Ağır eleştirilerin olduğu sosyal medya üzerinden muhalefet milletvekillerine yapılan bilinçli ya da bilinçsiz sözlü sataşmalar vatandaşların siyaseti ne derece bildiğini ortaya koyuyor.
Buradan sosyal medya üzerinden muhalefet milletvekillerine ağır eleştirilerde bulunan vatandaşlara seslenmek istiyorum!
Muhalefet partisi milletvekilleri, vermiş olduğunuz yetki ile sadece ama sadece sizlerin şikayetlerini TBMM’de ya da açık alanlarda dile getirmekle yükümlüdür.
İktidar partisi milletvekilleri ise, yine vermiş olduğunuz yetki ile sadece sorunları en iyi şekilde çözmesi için TBMM Komisyonlarına sunarak devlet eli ile çözmekle yükümlüdür.
Aralarındaki tek fark yetki kavramıdır.
Muhalefet milletvekilleri eğer sorunu çözme konusunda tam yetkili olsa idi, iktidar partisi milletvekillerine gerek var mıydı?
Yanınıza, evinize, mahallenize, ilçenize gelen muhalefet milletvekillerinin sizlerin sesi olduğunuzu asla ama asla unutmayın!

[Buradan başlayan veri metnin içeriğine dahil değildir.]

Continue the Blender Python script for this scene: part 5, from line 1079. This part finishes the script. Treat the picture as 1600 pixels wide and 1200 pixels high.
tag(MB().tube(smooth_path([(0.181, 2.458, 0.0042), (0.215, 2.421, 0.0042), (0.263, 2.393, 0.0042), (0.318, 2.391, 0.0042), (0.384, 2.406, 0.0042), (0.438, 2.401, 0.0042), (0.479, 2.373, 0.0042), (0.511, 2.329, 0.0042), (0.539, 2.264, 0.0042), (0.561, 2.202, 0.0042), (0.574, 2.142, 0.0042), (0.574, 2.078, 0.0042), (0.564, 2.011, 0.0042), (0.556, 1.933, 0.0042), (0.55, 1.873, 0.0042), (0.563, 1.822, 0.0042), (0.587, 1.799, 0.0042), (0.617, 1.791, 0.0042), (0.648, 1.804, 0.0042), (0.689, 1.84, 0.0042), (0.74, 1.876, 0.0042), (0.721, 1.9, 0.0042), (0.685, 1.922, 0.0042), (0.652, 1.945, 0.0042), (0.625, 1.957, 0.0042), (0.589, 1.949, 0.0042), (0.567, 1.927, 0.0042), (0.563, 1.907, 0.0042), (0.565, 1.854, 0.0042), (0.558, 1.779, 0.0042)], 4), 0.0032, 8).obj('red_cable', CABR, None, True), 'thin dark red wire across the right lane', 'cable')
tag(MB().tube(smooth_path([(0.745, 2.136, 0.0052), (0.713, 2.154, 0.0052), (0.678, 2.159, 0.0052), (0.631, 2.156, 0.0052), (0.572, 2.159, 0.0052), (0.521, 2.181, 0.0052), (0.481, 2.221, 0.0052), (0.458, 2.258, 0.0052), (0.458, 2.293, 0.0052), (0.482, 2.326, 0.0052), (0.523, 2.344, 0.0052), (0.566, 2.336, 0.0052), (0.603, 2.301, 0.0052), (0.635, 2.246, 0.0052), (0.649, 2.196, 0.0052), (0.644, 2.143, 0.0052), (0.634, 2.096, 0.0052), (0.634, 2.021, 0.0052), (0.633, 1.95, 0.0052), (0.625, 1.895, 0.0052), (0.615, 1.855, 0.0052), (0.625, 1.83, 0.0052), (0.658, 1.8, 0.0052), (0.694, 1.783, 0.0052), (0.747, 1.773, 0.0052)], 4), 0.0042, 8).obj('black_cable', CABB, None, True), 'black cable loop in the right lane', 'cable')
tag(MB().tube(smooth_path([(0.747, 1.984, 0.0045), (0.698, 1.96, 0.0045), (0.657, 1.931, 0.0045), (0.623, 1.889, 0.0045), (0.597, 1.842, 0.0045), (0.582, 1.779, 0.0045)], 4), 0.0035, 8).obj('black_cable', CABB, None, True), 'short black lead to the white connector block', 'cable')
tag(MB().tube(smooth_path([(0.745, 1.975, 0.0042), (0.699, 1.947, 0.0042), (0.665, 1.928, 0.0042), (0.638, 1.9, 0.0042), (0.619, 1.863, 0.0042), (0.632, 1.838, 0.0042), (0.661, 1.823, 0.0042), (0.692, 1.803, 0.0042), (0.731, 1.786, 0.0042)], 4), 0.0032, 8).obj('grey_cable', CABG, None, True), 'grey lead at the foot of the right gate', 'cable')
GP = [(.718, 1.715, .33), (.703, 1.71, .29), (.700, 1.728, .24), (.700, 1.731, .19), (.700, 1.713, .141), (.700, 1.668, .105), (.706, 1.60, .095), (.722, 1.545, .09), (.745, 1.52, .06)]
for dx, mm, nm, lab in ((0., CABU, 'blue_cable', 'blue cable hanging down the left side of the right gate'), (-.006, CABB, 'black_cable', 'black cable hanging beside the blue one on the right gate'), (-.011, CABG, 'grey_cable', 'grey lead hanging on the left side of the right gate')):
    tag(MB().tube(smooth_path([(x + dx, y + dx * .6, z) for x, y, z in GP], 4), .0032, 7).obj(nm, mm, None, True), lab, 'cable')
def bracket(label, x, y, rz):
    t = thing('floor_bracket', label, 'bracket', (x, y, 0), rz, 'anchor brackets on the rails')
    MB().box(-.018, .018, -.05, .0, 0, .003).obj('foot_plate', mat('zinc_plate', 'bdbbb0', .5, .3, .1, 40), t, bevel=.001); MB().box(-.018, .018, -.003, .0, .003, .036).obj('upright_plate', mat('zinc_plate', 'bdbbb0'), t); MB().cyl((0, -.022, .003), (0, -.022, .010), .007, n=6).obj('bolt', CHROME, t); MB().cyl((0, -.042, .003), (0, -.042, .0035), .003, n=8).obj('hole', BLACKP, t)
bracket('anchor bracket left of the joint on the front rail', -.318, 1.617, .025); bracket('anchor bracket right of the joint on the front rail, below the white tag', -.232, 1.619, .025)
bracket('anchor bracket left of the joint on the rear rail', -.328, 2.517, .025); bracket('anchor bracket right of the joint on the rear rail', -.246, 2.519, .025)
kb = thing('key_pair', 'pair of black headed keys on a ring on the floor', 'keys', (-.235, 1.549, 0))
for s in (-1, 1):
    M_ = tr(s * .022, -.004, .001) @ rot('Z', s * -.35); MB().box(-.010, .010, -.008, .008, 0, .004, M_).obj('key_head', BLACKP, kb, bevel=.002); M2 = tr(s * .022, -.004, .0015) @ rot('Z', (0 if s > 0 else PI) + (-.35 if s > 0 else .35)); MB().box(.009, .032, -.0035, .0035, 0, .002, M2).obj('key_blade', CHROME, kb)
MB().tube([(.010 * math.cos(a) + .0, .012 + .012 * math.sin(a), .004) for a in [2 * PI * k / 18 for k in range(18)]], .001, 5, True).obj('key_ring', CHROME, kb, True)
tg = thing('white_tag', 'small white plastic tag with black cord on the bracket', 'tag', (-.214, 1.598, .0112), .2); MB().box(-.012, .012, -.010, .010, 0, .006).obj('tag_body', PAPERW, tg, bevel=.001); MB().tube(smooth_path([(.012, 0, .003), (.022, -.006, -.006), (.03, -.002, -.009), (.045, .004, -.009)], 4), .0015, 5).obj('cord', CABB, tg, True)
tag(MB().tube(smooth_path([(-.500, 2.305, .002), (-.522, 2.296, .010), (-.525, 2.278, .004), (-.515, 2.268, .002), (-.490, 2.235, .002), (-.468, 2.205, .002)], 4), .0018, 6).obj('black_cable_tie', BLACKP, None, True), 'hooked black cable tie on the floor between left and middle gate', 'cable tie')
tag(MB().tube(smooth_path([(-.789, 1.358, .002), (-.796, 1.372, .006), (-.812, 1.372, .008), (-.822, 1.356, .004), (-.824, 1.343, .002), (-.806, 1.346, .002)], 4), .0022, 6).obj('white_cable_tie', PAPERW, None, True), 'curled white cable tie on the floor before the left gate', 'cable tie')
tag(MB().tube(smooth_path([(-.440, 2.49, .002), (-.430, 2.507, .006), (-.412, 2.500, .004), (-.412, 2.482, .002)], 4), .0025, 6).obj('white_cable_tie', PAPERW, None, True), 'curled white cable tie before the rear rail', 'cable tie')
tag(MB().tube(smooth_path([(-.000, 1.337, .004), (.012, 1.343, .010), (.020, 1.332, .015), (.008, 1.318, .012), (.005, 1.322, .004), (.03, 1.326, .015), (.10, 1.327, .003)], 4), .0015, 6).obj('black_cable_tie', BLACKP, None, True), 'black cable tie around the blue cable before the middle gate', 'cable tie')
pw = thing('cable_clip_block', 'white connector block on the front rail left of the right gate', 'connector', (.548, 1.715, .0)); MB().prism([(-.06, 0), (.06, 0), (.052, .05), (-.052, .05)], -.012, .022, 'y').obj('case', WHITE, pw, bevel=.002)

Allah’tan muhalefet denilen bir fikir özgürlüğü kavramı var.
Yoksa TBMM’den sesinizi duyuracak kimseyi bulamazsınız.
Benden söylemesi…
Tam yetki ile gerek siyaset kurumu, gerekse bürokrasi kurumu her şeyin sorununu çözmeye yeterlidir.
Yeter ki doğru isimler gelsin, görün siz o zaman hizmeti.
Buradan sesimizi Cumhurbaşkanı recep Tayyip Erdoğan’a duyuracak olan iktidar partisi milletvekillerine seslenmek istiyorum.
“Yaşadığımız bu süreç içerisinde deprem bölgesinde ısa süre de olsa Hatay’ı yeniden inşa etme sürecinde Hatay’ı bilen, anlayan ve en uzun süre hizmet etmiş olan 3’üncü Vali unvanını elinde bulunduran Merkez Valisi Mehmet Celalettin Lekesiz’in getirilmesi girişimlerde bulunmanızı Hatay halkı adına istiyorum.”